We don’t give a shit if you’re famous

Ask Sienna Miller. The only celebrities we revere are athletes and local news anchors. Looking at you and your regal lowlights Sally Wiggin.

Toilets without walls

Known as the Pittsburgh toilet, these stand alone, wall free basement bathrooms are a standard feature in many of the city’s pre war homes. At first glance it can feel more Silence of the Lambs than subterranean spa, but these lone thrones were built with steel dusted and coal mined working men in mind – giving them a space to clean up before joining their families aboveground.

Come thirsty

Pittsburgh has more bars per capita than any other US city – some worthwhile watering holes include Shadyside’s Le Mardi Gras – the cities oldest cocktail bar where the drinks are stiff the light is dim and the smoke is stale. Jack’s in the South Side is a neon invitation that graciously sells chicken fingers in quantities of one to gout.

Steelers fans are savage AF

Evident in the fact that the team has sold out every single home game since 1972 and crowd enthusiasm negates the need for franchise cheerleaders.

Our dialect

Pittsburghese, the singular vernacular of our city, often used as a punch line is in fact a patchwork tongue of Scotch-Irish, Appalachian and Polish influences. At times incomprehensible to the untrained ear I suggest Pittsburgh Dad for purposes of research and demonstration.

Parking cones are for amateurs

If you want a parking space or a coveted front row view of a street parade (honestly with a roster of tiny car shriners, batons and mini ponies who doesn’t?) bring a pair of chairs, a couple of garbage cans and some police tape to mark your territory.

Our namesake steak has a hell of a history

The term and steak preparation known as “Pittsburgh rare” relates to the cities past life as a steel mill mecca. Workers that needed a calorically rich and time saving lunch. thanks to the industrial bastardry of Andrew Carnegie and Henry Frick, would flash sear meat on a blast furnace leaving it charred on the outside and near raw in the center. In a similar vein or clogged artery as it were, the city’s famed Primanti Sandwich with it’s guts full of french fries and coleslaw was born out of Depression era necessity – it was a complete meal you could eat with one hand while working with the other.

Pittsburgh is all kinds of resilient

Rather than rust like many of its kindred industrial cities, Pittsburgh has found new life for itself and its architecture through tech industries and urban revitalization.

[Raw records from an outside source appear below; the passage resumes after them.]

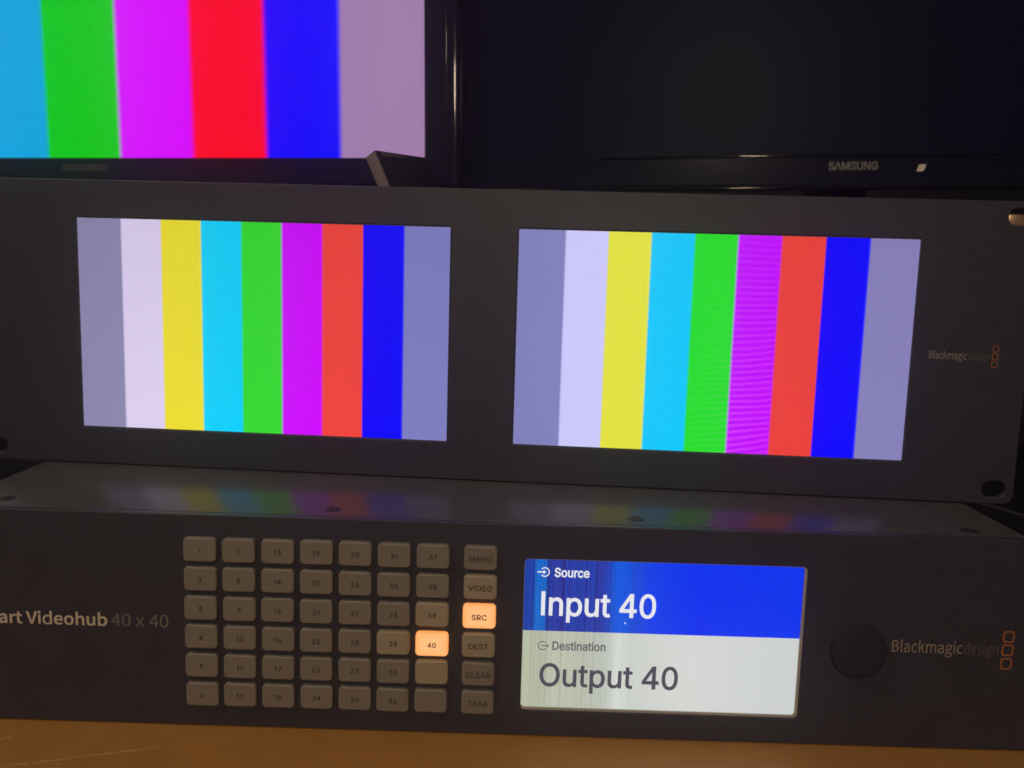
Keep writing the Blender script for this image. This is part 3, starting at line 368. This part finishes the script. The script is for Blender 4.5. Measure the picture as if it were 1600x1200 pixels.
def bars(name, cols, x0, w, z0, h, soft=0.002, moire=False, fall=0.06):
    """a lit LCD showing nine colour bars"""
    m = Mat(name, (0.004, 0.004, 0.005), 0.25, 0.4)
    m.coord()
    u = m.val('DIVIDE', m.val('SUBTRACT', m.x, x0 * MM), w * MM)
    v = m.val('DIVIDE', m.val('SUBTRACT', m.z, z0 * MM), h * MM)
    col = m.ramp(u, bar_stops(cols, soft))
    if moire:
        # the beat pattern the screen shows over its green and magenta bars
        iv = m.val('SUBTRACT', 1.0, v)
        wob = m.noise(28, 2)
        ph = m.val('ADD', m.val('MULTIPLY', v, 225), m.val('MULTIPLY', m.val('MULTIPLY', m.val('SUBTRACT', u, 0.55), iv), -58))
        ph = m.val('ADD', ph, m.val('MULTIPLY', wob, 9))
        s = m.val('MULTIPLY_ADD', m.val('SINE', ph), 0.5, 0.5)
        s = m.val('POWER', s, 1.8)
        mg = m.ramp(u, [(0.0, (0,) * 3), (0.345, (0.0,) * 3), (0.346, (0.008,) * 3), (0.446, (0.012,) * 3), (0.448, (0.02,) * 3), (0.552, (0.07,) * 3), (0.5545, (0.9,) * 3), (0.6615, (0.6,) * 3), (0.6635, (0,) * 3)])
        k = m.val('MULTIPLY', m.val('MULTIPLY', s, mg), m.val('MULTIPLY_ADD', iv, 0.75, 0.25))
        col = m.mix(k, col, m.mix(0.5, col, (0.9, 0.09, 1.0)), 'MIX')
    cloud = m.noise(9, 2)
    k = m.val('ADD', m.val('MULTIPLY_ADD', m.val('SUBTRACT', 1.0, v), fall, 1 - fall), m.val('MULTIPLY', m.val('SUBTRACT', cloud, 0.5), 0.08))
    mm = m.n('ShaderNodeVectorMath', operation='SCALE')
    m.l(col, mm.inputs[0])
    m.l(k, mm.inputs['Scale'])
    m.emit(mm.outputs[0], 1.0)
    return m.m


# ------------------------------------------------------------------ materials
M = {}
M['panel'] = plain('satin charcoal paint', (0.035, 0.036, 0.056), 0.48, 0.4, 0, 0.5, 0.35, 2600)
M['lid'] = plain('charcoal lid paint', (0.074, 0.070, 0.074), 0.27, 0.10, 0, 0.3)
M['black'] = plain('matt black', (0.012, 0.012, 0.013), 0.6)
M['gloss'] = plain('glossy black plastic', (0.010, 0.011, 0.028), 0.07, 0.4)
M['trim'] = plain('polished black trim', (0.010, 0.011, 0.022), 0.05, 0.6)
M['dark_screen'] = plain('dark screen', (0.006, 0.010, 0.034), 0.36, 0.045)
M['key'] = plain('warm grey key plastic', (0.215, 0.195, 0.17), 0.42, 0.4, 0, 0.14, 0.12, 1800)
M['key_ink'] = plain('key legend ink', (0.04, 0.034, 0.03), 0.5)
M['print_white'] = plain('pale printing', (0.62, 0.55, 0.45), 0.5)
M['print_mid'] = plain('beige printing', (0.30, 0.25, 0.20), 0.5)
M['print_grey'] = plain('grey printing', (0.20, 0.18, 0.165), 0.5)
M['print_dim'] = plain('dim grey printing', (0.11, 0.1, 0.095), 0.5)
M['print_orange'] = plain('orange printing', (0.36, 0.13, 0.035), 0.5)
M['rim'] = plain('clear plastic rim', (0.42, 0.42, 0.40), 0.25)
M['rim_dark'] = plain('smoked plastic rim', (0.10, 0.10, 0.12), 0.2)
M['knob'] = plain('dark blue black rubber', (0.022, 0.024, 0.038), 0.7, 0.2)
M['brass'] = plain('brass', (0.62, 0.42, 0.24), 0.35, 0.5, 0.6)
M['badge'] = plain('grey badge', (0.05, 0.05, 0.05), 0.4)
M['logo'] = plain('silver lettering', (0.20, 0.19, 0.19), 0.4)
M['painted_reflection'] = plain('cream sticker', (0.85, 0.80, 0.68), 0.5)
M['pale'] = plain('pale grey plastic', (0.19, 0.16, 0.155), 0.5)
M['cable'] = plain('grey cable jacket', (0.10, 0.10, 0.11), 0.4)
M['wall'] = plain('dark wall paint', (0.03, 0.03, 0.035), 0.8)
M['desk'] = plain('black desk laminate', (0.010, 0.010, 0.012), 0.4)

kl = Mat('lit key', (0.3, 0.2, 0.12), 0.4)
kl.coord()
e = kl.val('MULTIPLY', kl.val('ABSOLUTE', kl.x), 1 / 0.0066)
e2 = kl.val('MULTIPLY', kl.val('ABSOLUTE', kl.z), 1 / 0.005)
ee = kl.val('POWER', kl.val('MAXIMUM', e, e2), 3.0)
kl.emit(kl.ramp(ee, [(0.0, (1.0, 0.50, 0.21)), (0.6, (1.0, 0.44, 0.15)), (1.0, (1.0, 0.32, 0.07))]), 1.0)
M['key_lit'] = kl.m
kg = Mat('key with painted spill light', (0.215, 0.195, 0.17), 0.42)
kg.emit((0.045, 0.026, 0.009), 1.0)  # emission stands in for light spilling from the orange keys alongside
M['key_painted_spill'] = kg.m

# wood: warm brown board with fine fibres and a few pale scratches
wd = Mat('brown wooden board', (0.3, 0.15, 0.04), 0.5, 0.3)
mp = wd.n('ShaderNodeMapping')
wd.l(wd.coord(), mp.inputs[0])
mp.inputs['Scale'].default_value = (14, 90, 14)
mp.inputs['Rotation'].default_value = (0, 0, math.radians(8))
fib = wd.noise(6, 6, 0.65, mp.outputs[0], 0.6)
big = wd.val('ADD', wd.val('MULTIPLY', wd.noise(30, 5), 0.6), wd.val('MULTIPLY', wd.noise(900, 2), 0.4))
base = wd.ramp(wd.val('ADD', wd.val('MULTIPLY', fib, 0.5), wd.val('MULTIPLY', big, 0.5)), [(0.25, (0.30, 0.145, 0.036)), (0.75, (0.47, 0.23, 0.06))])


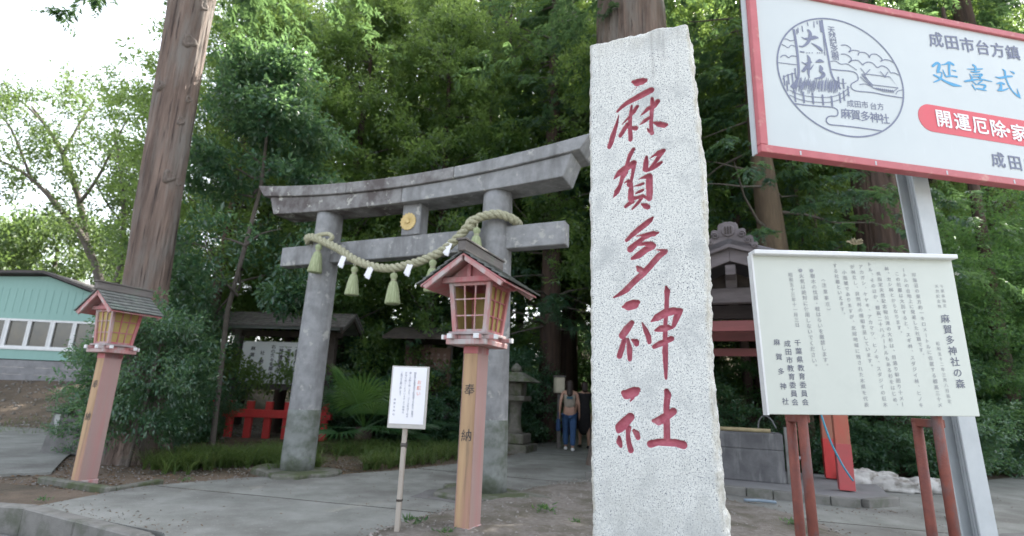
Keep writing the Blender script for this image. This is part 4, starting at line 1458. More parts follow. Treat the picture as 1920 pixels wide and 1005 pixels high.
for k in (-1, 0, 1):
    MB().beam((RX + k * .98, -.5, 2.86 - abs(k) * .31), (RX + k * .98, PD + .5, 2.86 - abs(k) * .31), .13, .14).build('purlin', PAVWOOD, tem, bevel=.006)
rz = lambda x: 3.20 - .385 * abs(x) + .03 * x * x
for sy, y in ((-1, -.50), (1, PD + .50)):
    for sx in (-1, 1):
        xs = [0, .4, .8, 1.2, 1.62]
        up = [(RX + sx * x, rz(x)) for x in xs]
        lo = [(RX + sx * x, rz(x) - .225 + .02 * x) for x in xs]
        for i in range(1):
            poly = lo + up[::-1]
            MB().extr(poly if sx > 0 else poly[::-1], y - .03, y + .03).build('bargeboard', PAVWOOD, tem, bevel=.006)
for sx in (-1, 1):
    v, f = [], []
    for x in (0, .4, .8, 1.2, 1.72):
        for y in (-.60, PD + .60):
            v.append((RX + sx * x, y, rz(x) + .003))
            v.append((RX + sx * x, y, rz(x) + .075))
    for i in range(4):
        a = i * 4
        f += [(a, a + 4, a + 6, a + 2), (a + 1, a + 3, a + 7, a + 5), (a, a + 1, a + 5, a + 4), (a + 2, a + 6, a + 7, a + 3)]
    f += [(0, 2, 3, 1), (16, 17, 19, 18)]
    rf = MB().add(v, f).build('roof', mat('copper_roof', (.16, .155, .165), (.11, .105, .115), 8, .7, .3, 40), tem)
    for k in range(13):
        y = -.54 + k * (PD + 1.08) / 12
        MB().tube([(RX + sx * x, y, rz(x) + .08) for x in (.02, .4, .8, 1.2, 1.7)], .025, 6).build('roof_roll', mat('copper_roof', (1, 1, 1)), rf, smooth=True)
MB().box(RX, PD / 2, 3.25, .16, PD + 1.15, .12).build('ridge', PAVWOOD, tem, bevel=.01)
# carved ridge-end ornament: wide wings of scrolls and a round crown with a barred boss
orn = []
N_ = 80
for i in range(N_ + 1):
    t = i / N_
    x = -.36 + .72 * t
    ax_ = abs(x)
    if ax_ < .135:
        z = .335 + math.sqrt(max(0, .135 ** 2 - x * x)) * .62
        z += .010 * abs(math.sin(x * 46))
    elif ax_ < .22:
        z = .27 + .03 * math.sqrt(max(0, 1 - ((ax_ - .175) / .047) ** 2))
    elif ax_ < .31:
        z = .13 + .05 * math.sqrt(max(0, 1 - ((ax_ - .262) / .05) ** 2))
    else:
        z = .02 + .045 * math.sqrt(max(0, 1 - ((ax_ - .335) / .03) ** 2))
    orn.append((x, z))
dn = [(x, -.385 * abs(x) * 1.02 + .0) for x in (.36, .2, 0, -.2, -.36)]
poly = dn[::-1] + orn[::-1]
ob_ = MB().extr([(RX + x, 3.15 + max(z, -.385 * abs(x) * 1.02 + .002) * .86) for x, z in poly], -.60, -.52).build('ridge_ornament', PAVWOOD, tem, bevel=.006)
MB().extr([(RX + .085 * math.cos(a), 3.15 + .235 + .085 * math.sin(a)) for a in np.linspace(0, 2 * math.pi, 25)[:-1]], -.625, -.60).build('round_boss', PAVWOOD, ob_, bevel=.006)
for k in range(3):
    MB().box(RX - .035 + k * .035, -.632, 3.15 + .185, .014, .014, .10).build('boss_bar', DARKWOOD, ob_)
for sx in (-1, 1):
    for (r_, x, z) in ((.05, .17, .17), (.042, .24, .08), (.032, .31, .0)):
        b = MB()
        pts = [(RX + sx * (x + (r_ * (1 - k / 22)) * math.cos(k * .55)), -.612, 3.15 + z + (r_ * (1 - k / 22)) * math.sin(k * .55)) for k in range(18)]
        b.tube(pts, .010, 6)
        b.build('scroll', PAVWOOD, ob_, smooth=True)
# folded paper and a straw braid hanging in the pavilion
MB().box(-.86, -.17, 1.70, .05, .004, .26).build('hanging_paper', PAPER, tem)
# platform of edging blocks
plat = thing('pavilion_platform', None, None, TP, AX)
plat['kind'] = 'structure'
plat['label'] = 'low concrete platform with a block edge'
MB().prism([(-3.2, -.36), (.02, -.62), (.42, -.18), (.55, 1.75), (-3.2, 1.9)], -.2, .085).build('platform_slab', mat('platform_concrete', (.22, .22, .225), (.17, .17, .17), 3, .85, .4, 60), plat)
a_, b_ = np.array([-3.2, -.42]), np.array([.03, -.68])
for i in range(11):
    p_ = a_ + (b_ - a_) * (i + .5) / 11
    o = MB().box(0, 0, -.15, .285, .10, .245).build('edging_block', KERB, plat, bevel=.006)
    o.location = (*p_, 0)
    o.rotation_euler = (0, 0, math.atan2(b_[1] - a_[1], b_[0] - a_[0]))
o = MB().box(0, 0, -.15, .56, .09, .245).build('edging_block', KERB, plat, bevel=.006)
o.location = (.27, -.42, 0)
o.rotation_euler = (0, 0, R(48))
# water basin, pipes and bamboo
bas = thing('water_basin', 'square grey stone basin with a bamboo spout under the pavilion', 'basin', TP, AX)
BM = mat('basin_stone', (.15, .15, .155), (.09, .09, .095), 4, .85, .5, 50, c3=(.23, .23, .23), s3=2.5, t3=(.5, .62), st3=(2, 2, .3))
b = MB()
X0, X1, Y0, Y1, ZT = -1.95, -.66, .16, .80, .72
b.prism([(X0, Y0), (X1, Y0), (X1, Y1), (X0, Y1)], .085, .5)
b.build('basin_block', BM, bas, bevel=.012)
for c_ in ((X0, X1, Y0, Y0 + .09), (X0, X1, Y1 - .09, Y1), (X0, X0 + .09, Y0 + .091, Y1 - .091), (X1 - .09, X1, Y0 + .091, Y1 - .091)):
    MB().box((c_[0] + c_[1]) / 2, (c_[2] + c_[3]) / 2, .501, c_[1] - c_[0], c_[3] - c_[2], .21).build('basin_rim', BM, bas, bevel=.01)
MB().box((X0 + X1) / 2, (Y0 + Y1) / 2, .60, X1 - X0 - .2, Y1 - Y0 - .2, .05).build('water', mat('basin_water', (.02, .03, .03), (.025, .035, .03), 3, .05), bas)
MB().tube([(-1.95, .26, .745), (-.80, .24, .745)], .028, 10).build('bamboo_pole', BAMBOO, bas, smooth=True)
MB().tube(smooth_line([(-.95, .55, .70), (-.93, .55, .86), (-.86, .52, .94), (-.78, .45, .90), (-.72, .4, .78)], 5), .010, 8).build('spout', mat('dull_pipe', (.16, .17, .17), None, 9, .5), bas, smooth=True)
MB().box(-.60, .24, .085, .075, .075, .72).build('standpipe_post', mat('grey_post', (.22, .22, .21), (.16, .16, .15), 8, .8, .4, 40), bas, bevel=.005)
MB().tube([(-.56, .24, .42), (-.44, .22, .42)], .022, 8).build('tap', mat('galvanised', (.4, .42, .45), (.3, .32, .34), 12, .45, metal=.6), bas, smooth=True)
o = MB().tube(smooth_line([(3.60, 6.42, 1.35), (3.66, 6.40, 1.0), (3.74, 6.40, .70), (3.86, 6.42, .45), (3.98, 6.45, .28)], 6), .011, 8).build('hose', HOSE, None, smooth=True)
tag(o, 'blue hose hanging down between the rusty legs and the red pillar', 'hose')
o = MB().tube(smooth_line([(2.72, 6.45, .03), (2.9, 6.42, .035), (3.05, 6.38, .03)], 4), .016, 8).build('short_pipe', mat('blue_grey_pipe', (.22, .28, .34), None, 9, .5), None, smooth=True)
tag(o, 'short blue-grey pipe lying by the platform edge', 'pipe')

# tied-up sacks at the roadside
def sack(x, y, z, sx, sy, sz, rz, lab):
    n1, n2 = 26, 16
    V, F = [], []
    s0 = random.randint(0, 99)
    for j in range(n2 + 1):
        ph = -math.pi / 2 + math.pi * j / n2
        for i in range(n1):
            th = 2 * math.pi * i / n1
            c = math.cos(ph)
            e = lambda v: math.copysign(abs(v) ** .75, v)
            p = np.array([e(math.cos(th)) * c ** .7 if c > 0 else 0, e(math.sin(th)) * c ** .7 if c > 0 else 0, e(math.sin(ph))])
            r_ = 1 + (fbm(p[0] * 2.2 + s0, p[1] * 2.2, p[2] * 2.2, 4, 7) - .47) * .75 + .05 * math.sin(9 * th + 3 * p[2])
            p = p * r_ * np.array([sx, sy, sz])
            p[2] = max(p[2], -sz * .75)
            V.append(p)
    for j in range(n2):
        for i in range(n1):
            F.append((j * n1 + i, j * n1 + (i + 1) % n1, (j + 1) * n1 + (i + 1) % n1, (j + 1) * n1 + i))
    o = link('sandbag', mesh_np('sandbag', V, F, SACK, smooth=True))
    o.location = (x, y, z + sz * .72)
    o.rotation_euler = (0, 0, rz)
    tag(o, lab, 'sandbag', 'old sandbags at the roadside')


sack(5.02, 7.98, 0, .26, .20, .15, .2, 'rounded dirty sandbag with a dark face, nearest the red pillar')
sack(5.36, 7.86, 0, .30, .20, .105, -.3, 'flat white sandbag lying next to the rounded dark-faced one')
sack(5.42, 8.08, .05, .24, .16, .10, .4, 'small white sandbag perched behind the flat ones')
sack(5.84, 7.84, 0, .30, .20, .11, .25, 'slumped white sandbag at the road end of the heap')
sack(6.15, 7.72, 0, .24, .16, .09, -.4, 'thin torn white sandbag seen behind the rusty legs')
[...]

Abandoned churches become breweries (http://churchbrew.com/) or in the case of Braddock Tiles, a ceramic workshop spearheaded by streetart pioneer Swoon. The Ace Hotel lives inside an old YMCA building in East Liberty while City of Asylum has refurbished dilapidated North Side homes into sanctuaries for literary writers facing prosecution in their home countries.

The city is not built for convenience

It forces you by bridge and byway, single lane tunnels, potholes, nonsensical one way streets, doomed inclines and eternal construction to take the long way around more often than not. Additionally, public transportation is meager and you have a better chance of getting a ride in a police car than a taxi cab.

Zombie pedigree

In addition to being a Pittsburgh treasure Mr. George Romero writer and director of Night of the Living Dead is the father of the modern zombie genre. Other noteable yinzers include Andy Warhol, the hot werewolf from True Blood, Abby Lee Miller from Dance Moms, Wiz Khalifa and Mister Rogers.